Please refer to the following steps to set up an autotrade rule in your brokerage account.

Step 1: Sign-up as a paying subscriber to the DAC service from within this website. We offer a special rate for first-time subscribers of $5 for the first month.
Step 2: Log into your brokerage account and navigate to the autotrade page.
Step 3: Select MCTO DAC service, and in the pull-down parameter window select “Specified Quantity” or “Specified Number of Contracts”.
Step 4: Input number of contracts. To calculate the number of contracts divide the total amount of capital you wish to allocate to the DAC strategy by $10,000. For example, if you wish to allocate $30,000 to the strategy the number you would enter is “3” because $30,000 divided by $10,000 is 3. For this example of setting the “specified quantity” to 3, each time we send a trade alert to the broker, quantity 3 of the trade will be opened in your account.

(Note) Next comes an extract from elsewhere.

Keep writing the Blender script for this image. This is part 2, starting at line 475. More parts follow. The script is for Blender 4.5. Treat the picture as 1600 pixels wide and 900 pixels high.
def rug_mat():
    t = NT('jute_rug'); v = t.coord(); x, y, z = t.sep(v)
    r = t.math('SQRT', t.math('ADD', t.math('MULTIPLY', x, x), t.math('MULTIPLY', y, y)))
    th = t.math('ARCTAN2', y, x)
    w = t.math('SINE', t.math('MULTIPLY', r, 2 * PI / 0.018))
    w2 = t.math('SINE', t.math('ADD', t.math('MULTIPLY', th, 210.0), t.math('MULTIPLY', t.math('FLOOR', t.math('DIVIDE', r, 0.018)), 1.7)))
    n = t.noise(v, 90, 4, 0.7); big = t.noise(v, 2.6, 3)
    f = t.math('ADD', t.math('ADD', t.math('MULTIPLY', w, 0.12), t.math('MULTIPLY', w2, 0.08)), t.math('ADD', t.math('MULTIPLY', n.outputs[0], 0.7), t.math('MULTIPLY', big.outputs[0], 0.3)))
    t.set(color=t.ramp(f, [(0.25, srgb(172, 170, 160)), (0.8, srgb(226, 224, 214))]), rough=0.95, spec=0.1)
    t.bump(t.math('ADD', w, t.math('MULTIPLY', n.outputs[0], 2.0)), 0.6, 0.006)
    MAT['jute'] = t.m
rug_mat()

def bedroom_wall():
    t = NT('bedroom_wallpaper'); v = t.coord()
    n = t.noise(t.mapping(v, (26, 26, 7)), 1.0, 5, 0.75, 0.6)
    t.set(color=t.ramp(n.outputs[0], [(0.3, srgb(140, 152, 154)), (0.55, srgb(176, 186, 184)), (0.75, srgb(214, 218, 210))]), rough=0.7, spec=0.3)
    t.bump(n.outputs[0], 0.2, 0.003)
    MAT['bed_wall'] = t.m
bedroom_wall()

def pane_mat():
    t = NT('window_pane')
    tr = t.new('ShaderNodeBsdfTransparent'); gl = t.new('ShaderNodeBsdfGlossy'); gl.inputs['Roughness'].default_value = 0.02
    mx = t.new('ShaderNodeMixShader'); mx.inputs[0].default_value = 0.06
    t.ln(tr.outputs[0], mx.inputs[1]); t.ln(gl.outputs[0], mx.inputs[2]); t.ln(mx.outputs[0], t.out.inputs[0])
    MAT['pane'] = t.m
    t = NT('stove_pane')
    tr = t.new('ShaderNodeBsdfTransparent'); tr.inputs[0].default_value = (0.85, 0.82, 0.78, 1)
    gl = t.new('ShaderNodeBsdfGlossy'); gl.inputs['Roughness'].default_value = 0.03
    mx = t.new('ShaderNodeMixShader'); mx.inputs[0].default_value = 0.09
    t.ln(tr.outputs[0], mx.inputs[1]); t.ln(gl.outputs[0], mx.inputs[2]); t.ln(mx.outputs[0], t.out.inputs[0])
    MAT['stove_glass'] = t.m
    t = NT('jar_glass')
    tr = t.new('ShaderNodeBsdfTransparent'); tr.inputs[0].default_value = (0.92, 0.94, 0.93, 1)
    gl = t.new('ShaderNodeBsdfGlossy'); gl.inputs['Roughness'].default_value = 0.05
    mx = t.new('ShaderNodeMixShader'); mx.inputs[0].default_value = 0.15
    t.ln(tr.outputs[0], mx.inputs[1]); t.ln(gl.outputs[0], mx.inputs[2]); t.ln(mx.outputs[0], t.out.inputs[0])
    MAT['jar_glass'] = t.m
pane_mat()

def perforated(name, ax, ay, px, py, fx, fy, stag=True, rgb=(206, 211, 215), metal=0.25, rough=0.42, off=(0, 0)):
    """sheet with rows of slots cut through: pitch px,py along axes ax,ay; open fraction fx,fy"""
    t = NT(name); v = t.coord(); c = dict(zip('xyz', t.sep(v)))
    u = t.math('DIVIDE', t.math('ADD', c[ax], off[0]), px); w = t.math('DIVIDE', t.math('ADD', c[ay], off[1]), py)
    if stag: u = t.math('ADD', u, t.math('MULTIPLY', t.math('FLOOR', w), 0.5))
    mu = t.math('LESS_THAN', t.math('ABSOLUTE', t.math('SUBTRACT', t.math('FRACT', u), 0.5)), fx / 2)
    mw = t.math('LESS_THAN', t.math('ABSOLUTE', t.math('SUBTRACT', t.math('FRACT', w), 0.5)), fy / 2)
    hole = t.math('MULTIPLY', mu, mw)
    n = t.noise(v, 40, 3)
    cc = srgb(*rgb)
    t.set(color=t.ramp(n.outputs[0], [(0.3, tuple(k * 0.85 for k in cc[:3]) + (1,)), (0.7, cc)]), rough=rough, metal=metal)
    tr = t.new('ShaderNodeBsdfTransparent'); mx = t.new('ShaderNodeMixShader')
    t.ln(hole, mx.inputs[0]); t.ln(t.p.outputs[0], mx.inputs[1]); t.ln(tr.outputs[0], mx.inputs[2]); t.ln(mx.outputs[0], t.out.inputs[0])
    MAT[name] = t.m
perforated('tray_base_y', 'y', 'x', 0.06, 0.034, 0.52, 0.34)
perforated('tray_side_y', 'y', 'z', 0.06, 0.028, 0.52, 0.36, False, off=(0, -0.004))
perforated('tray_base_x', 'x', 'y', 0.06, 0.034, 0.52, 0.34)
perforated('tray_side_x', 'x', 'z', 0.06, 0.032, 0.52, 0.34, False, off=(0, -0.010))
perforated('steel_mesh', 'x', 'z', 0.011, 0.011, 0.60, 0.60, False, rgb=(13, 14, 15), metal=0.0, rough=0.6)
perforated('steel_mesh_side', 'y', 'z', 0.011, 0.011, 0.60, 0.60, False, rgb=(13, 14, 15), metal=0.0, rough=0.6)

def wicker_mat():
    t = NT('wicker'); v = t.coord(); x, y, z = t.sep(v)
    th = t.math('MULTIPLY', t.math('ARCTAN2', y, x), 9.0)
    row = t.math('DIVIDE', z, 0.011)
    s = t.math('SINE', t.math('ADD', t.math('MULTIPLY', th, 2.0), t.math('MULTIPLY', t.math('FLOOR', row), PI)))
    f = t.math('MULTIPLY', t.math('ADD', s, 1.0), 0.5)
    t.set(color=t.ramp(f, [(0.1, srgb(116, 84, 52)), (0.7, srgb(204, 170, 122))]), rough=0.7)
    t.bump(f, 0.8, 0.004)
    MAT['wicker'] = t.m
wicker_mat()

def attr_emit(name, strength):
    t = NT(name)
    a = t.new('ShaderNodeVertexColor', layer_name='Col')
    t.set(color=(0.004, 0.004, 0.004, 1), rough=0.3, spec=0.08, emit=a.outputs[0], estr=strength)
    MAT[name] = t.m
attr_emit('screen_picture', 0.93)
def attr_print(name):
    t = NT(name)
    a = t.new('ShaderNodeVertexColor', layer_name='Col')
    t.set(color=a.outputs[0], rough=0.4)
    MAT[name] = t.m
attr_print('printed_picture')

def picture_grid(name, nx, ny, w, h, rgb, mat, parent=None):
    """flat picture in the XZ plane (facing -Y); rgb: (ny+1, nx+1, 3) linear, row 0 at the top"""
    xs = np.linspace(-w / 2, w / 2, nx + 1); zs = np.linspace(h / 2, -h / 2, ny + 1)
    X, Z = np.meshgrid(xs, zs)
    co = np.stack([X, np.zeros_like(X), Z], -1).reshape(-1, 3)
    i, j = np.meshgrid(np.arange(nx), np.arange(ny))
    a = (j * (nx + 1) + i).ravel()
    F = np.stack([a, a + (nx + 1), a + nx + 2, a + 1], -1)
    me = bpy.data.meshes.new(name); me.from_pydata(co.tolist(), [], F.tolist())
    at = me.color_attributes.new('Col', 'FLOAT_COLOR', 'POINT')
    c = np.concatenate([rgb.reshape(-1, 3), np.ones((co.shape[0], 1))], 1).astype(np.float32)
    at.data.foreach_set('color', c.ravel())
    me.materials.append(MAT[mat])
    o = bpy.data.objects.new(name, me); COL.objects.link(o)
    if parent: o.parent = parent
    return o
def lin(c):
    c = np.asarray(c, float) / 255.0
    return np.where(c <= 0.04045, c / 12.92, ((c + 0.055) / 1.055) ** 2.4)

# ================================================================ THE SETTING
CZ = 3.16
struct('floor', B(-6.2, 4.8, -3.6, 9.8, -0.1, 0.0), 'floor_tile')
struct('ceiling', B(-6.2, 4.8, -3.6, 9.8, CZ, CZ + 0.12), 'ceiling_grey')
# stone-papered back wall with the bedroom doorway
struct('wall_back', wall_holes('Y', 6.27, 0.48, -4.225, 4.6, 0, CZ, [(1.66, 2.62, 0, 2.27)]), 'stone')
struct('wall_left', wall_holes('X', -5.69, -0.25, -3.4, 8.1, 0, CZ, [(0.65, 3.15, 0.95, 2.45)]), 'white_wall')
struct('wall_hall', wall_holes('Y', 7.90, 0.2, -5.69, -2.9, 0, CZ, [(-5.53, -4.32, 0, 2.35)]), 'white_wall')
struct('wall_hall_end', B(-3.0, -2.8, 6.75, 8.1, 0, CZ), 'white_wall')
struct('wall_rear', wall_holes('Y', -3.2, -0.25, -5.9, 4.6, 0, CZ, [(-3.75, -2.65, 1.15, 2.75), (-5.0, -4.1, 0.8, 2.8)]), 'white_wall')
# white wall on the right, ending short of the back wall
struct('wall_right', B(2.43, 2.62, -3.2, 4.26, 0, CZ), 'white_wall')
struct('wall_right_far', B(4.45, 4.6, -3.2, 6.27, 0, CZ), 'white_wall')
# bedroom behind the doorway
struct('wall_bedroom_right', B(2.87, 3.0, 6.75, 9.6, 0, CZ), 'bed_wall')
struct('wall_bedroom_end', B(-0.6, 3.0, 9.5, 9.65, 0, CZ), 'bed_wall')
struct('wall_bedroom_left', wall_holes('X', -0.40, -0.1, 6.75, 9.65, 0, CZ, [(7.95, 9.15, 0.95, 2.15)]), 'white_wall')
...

If you have any questions about setting up your autotrade rule please contact us. If you wish to self-manage this strategy you can use either the DAC self-managed, or the TOTD service.

To talk to someone directly please call 877-248-7455, or email us at support@monthlycashthruoptions.com.

Who is the chief publisher of this strategy?

Pranav Singh is Chief Publisher for Directional Alpha Collection (DAC) and Trade of the Day Long/Short Options Newsletter (TOTD). His primary area of interest is quantitative trading strategies that blend technical and fundamental analysis. Pranav is a graduate of Bentley University with degrees in Economics-Finance and Mathematics. He resides in the New York Area.

Who is this strategy for?

The DAC strategy is designed to augment and diversify any existing portfolio.  By allocating 10% of your portfolio to the DAC strategy, you can increase your overall yearly ROI by an additional 2% to 3% annually.  Because this strategy is directional and uses option debits, it combines well with a credit collecting strategy such as the Iron Condor service.

When a strategy is Long/Short what does this mean?

A long/short strategy, such as Directional Alpha, actively opens bullish and bearish trades, usually at the same time.  Sometimes this type of strategy is called a market neutral strategy since it can make money in both directions.